--- START Data lines ---
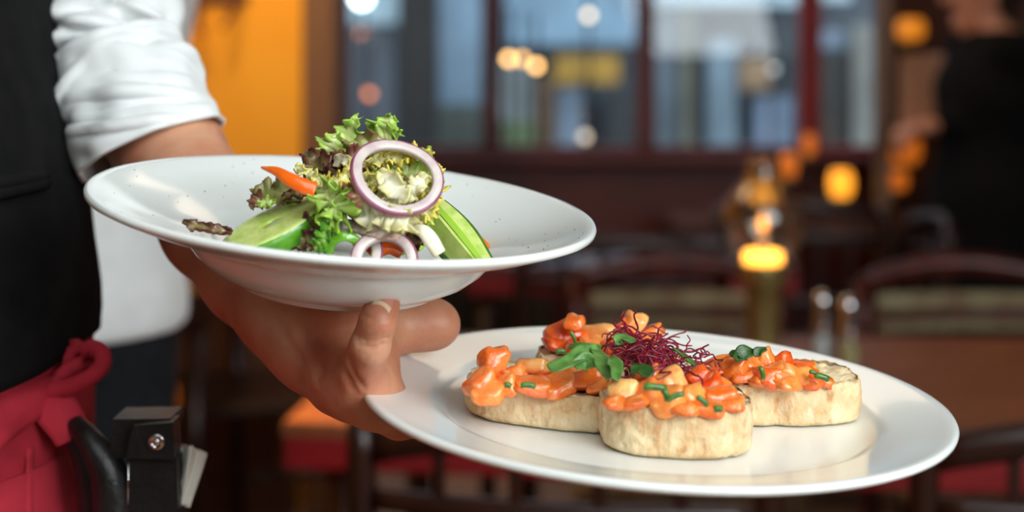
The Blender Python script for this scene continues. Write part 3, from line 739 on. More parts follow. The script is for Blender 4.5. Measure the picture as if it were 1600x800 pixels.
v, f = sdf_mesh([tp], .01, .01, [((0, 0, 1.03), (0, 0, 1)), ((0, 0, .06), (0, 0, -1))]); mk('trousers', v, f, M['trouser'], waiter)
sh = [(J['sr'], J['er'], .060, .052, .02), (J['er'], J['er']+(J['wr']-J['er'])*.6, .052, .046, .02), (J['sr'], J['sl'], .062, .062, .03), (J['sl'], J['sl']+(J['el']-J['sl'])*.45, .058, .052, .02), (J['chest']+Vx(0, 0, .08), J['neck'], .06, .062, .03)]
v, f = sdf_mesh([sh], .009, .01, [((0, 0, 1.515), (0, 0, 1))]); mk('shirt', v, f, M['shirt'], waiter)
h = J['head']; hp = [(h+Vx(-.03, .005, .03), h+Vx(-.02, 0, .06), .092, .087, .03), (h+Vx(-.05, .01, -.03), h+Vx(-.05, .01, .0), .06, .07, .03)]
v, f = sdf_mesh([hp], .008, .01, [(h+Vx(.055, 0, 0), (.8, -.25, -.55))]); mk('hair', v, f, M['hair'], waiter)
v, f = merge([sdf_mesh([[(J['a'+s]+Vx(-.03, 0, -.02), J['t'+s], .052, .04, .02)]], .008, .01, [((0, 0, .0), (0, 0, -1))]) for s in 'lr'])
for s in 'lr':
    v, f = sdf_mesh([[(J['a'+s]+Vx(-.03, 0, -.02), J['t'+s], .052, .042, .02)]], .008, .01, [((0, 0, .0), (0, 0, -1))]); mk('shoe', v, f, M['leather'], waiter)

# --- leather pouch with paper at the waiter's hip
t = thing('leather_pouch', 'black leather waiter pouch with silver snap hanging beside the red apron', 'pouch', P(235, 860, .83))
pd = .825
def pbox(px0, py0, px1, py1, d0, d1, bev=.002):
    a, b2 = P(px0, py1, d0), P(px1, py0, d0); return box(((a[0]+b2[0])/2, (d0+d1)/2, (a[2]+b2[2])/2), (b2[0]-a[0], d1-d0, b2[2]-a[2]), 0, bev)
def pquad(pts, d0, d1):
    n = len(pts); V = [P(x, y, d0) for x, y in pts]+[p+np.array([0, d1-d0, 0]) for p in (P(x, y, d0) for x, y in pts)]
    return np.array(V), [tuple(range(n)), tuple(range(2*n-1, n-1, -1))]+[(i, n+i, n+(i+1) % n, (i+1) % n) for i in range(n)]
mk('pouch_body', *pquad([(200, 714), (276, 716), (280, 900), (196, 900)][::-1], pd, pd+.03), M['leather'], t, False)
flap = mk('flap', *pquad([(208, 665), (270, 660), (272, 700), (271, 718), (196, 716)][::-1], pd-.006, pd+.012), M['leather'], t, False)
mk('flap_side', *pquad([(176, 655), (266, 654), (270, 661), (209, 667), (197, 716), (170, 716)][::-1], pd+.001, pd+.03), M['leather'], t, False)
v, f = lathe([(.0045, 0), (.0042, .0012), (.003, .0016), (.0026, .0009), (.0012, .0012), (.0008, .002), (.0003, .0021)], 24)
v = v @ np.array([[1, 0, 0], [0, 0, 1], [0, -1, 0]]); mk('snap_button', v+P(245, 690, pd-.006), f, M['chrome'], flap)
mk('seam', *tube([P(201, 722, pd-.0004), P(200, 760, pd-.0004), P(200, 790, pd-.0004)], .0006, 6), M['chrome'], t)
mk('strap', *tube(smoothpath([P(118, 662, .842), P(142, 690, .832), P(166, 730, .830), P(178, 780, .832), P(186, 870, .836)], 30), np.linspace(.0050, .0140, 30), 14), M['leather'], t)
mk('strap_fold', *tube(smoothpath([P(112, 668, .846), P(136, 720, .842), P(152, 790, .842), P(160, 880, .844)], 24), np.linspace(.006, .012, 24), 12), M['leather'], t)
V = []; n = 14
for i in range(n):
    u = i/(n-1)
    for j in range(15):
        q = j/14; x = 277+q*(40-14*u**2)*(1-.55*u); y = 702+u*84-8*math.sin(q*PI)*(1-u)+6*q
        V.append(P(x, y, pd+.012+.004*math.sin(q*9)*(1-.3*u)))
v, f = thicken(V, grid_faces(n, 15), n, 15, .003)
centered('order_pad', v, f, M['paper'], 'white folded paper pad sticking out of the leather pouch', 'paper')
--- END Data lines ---
__Set task__:
Print out the lines exactly, skipping any picture.

__Task output__:
The Blender Python script for this scene continues. Write part 3, from line 739 on. More parts follow. The script is for Blender 4.5. Measure the picture as if it were 1600x800 pixels.
v, f = sdf_mesh([tp], .01, .01, [((0, 0, 1.03), (0, 0, 1)), ((0, 0, .06), (0, 0, -1))]); mk('trousers', v, f, M['trouser'], waiter)
sh = [(J['sr'], J['er'], .060, .052, .02), (J['er'], J['er']+(J['wr']-J['er'])*.6, .052, .046, .02), (J['sr'], J['sl'], .062, .062, .03), (J['sl'], J['sl']+(J['el']-J['sl'])*.45, .058, .052, .02), (J['chest']+Vx(0, 0, .08), J['neck'], .06, .062, .03)]
v, f = sdf_mesh([sh], .009, .01, [((0, 0, 1.515), (0, 0, 1))]); mk('shirt', v, f, M['shirt'], waiter)
h = J['head']; hp = [(h+Vx(-.03, .005, .03), h+Vx(-.02, 0, .06), .092, .087, .03), (h+Vx(-.05, .01, -.03), h+Vx(-.05, .01, .0), .06, .07, .03)]
v, f = sdf_mesh([hp], .008, .01, [(h+Vx(.055, 0, 0), (.8, -.25, -.55))]); mk('hair', v, f, M['hair'], waiter)
v, f = merge([sdf_mesh([[(J['a'+s]+Vx(-.03, 0, -.02), J['t'+s], .052, .04, .02)]], .008, .01, [((0, 0, .0), (0, 0, -1))]) for s in 'lr'])
for s in 'lr':
    v, f = sdf_mesh([[(J['a'+s]+Vx(-.03, 0, -.02), J['t'+s], .052, .042, .02)]], .008, .01, [((0, 0, .0), (0, 0, -1))]); mk('shoe', v, f, M['leather'], waiter)

# --- leather pouch with paper at the waiter's hip
t = thing('leather_pouch', 'black leather waiter pouch with silver snap hanging beside the red apron', 'pouch', P(235, 860, .83))
pd = .825
def pbox(px0, py0, px1, py1, d0, d1, bev=.002):
    a, b2 = P(px0, py1, d0), P(px1, py0, d0); return box(((a[0]+b2[0])/2, (d0+d1)/2, (a[2]+b2[2])/2), (b2[0]-a[0], d1-d0, b2[2]-a[2]), 0, bev)
def pquad(pts, d0, d1):
    n = len(pts); V = [P(x, y, d0) for x, y in pts]+[p+np.array([0, d1-d0, 0]) for p in (P(x, y, d0) for x, y in pts)]
    return np.array(V), [tuple(range(n)), tuple(range(2*n-1, n-1, -1))]+[(i, n+i, n+(i+1) % n, (i+1) % n) for i in range(n)]
mk('pouch_body', *pquad([(200, 714), (276, 716), (280, 900), (196, 900)][::-1], pd, pd+.03), M['leather'], t, False)
flap = mk('flap', *pquad([(208, 665), (270, 660), (272, 700), (271, 718), (196, 716)][::-1], pd-.006, pd+.012), M['leather'], t, False)
mk('flap_side', *pquad([(176, 655), (266, 654), (270, 661), (209, 667), (197, 716), (170, 716)][::-1], pd+.001, pd+.03), M['leather'], t, False)
v, f = lathe([(.0045, 0), (.0042, .0012), (.003, .0016), (.0026, .0009), (.0012, .0012), (.0008, .002), (.0003, .0021)], 24)
v = v @ np.array([[1, 0, 0], [0, 0, 1], [0, -1, 0]]); mk('snap_button', v+P(245, 690, pd-.006), f, M['chrome'], flap)
mk('seam', *tube([P(201, 722, pd-.0004), P(200, 760, pd-.0004), P(200, 790, pd-.0004)], .0006, 6), M['chrome'], t)
mk('strap', *tube(smoothpath([P(118, 662, .842), P(142, 690, .832), P(166, 730, .830), P(178, 780, .832), P(186, 870, .836)], 30), np.linspace(.0050, .0140, 30), 14), M['leather'], t)
mk('strap_fold', *tube(smoothpath([P(112, 668, .846), P(136, 720, .842), P(152, 790, .842), P(160, 880, .844)], 24), np.linspace(.006, .012, 24), 12), M['leather'], t)
V = []; n = 14
for i in range(n):
    u = i/(n-1)
    for j in range(15):
        q = j/14; x = 277+q*(40-14*u**2)*(1-.55*u); y = 702+u*84-8*math.sin(q*PI)*(1-u)+6*q
        V.append(P(x, y, pd+.012+.004*math.sin(q*9)*(1-.3*u)))
v, f = thicken(V, grid_faces(n, 15), n, 15, .003)
centered('order_pad', v, f, M['paper'], 'white folded paper pad sticking out of the leather pouch', 'paper')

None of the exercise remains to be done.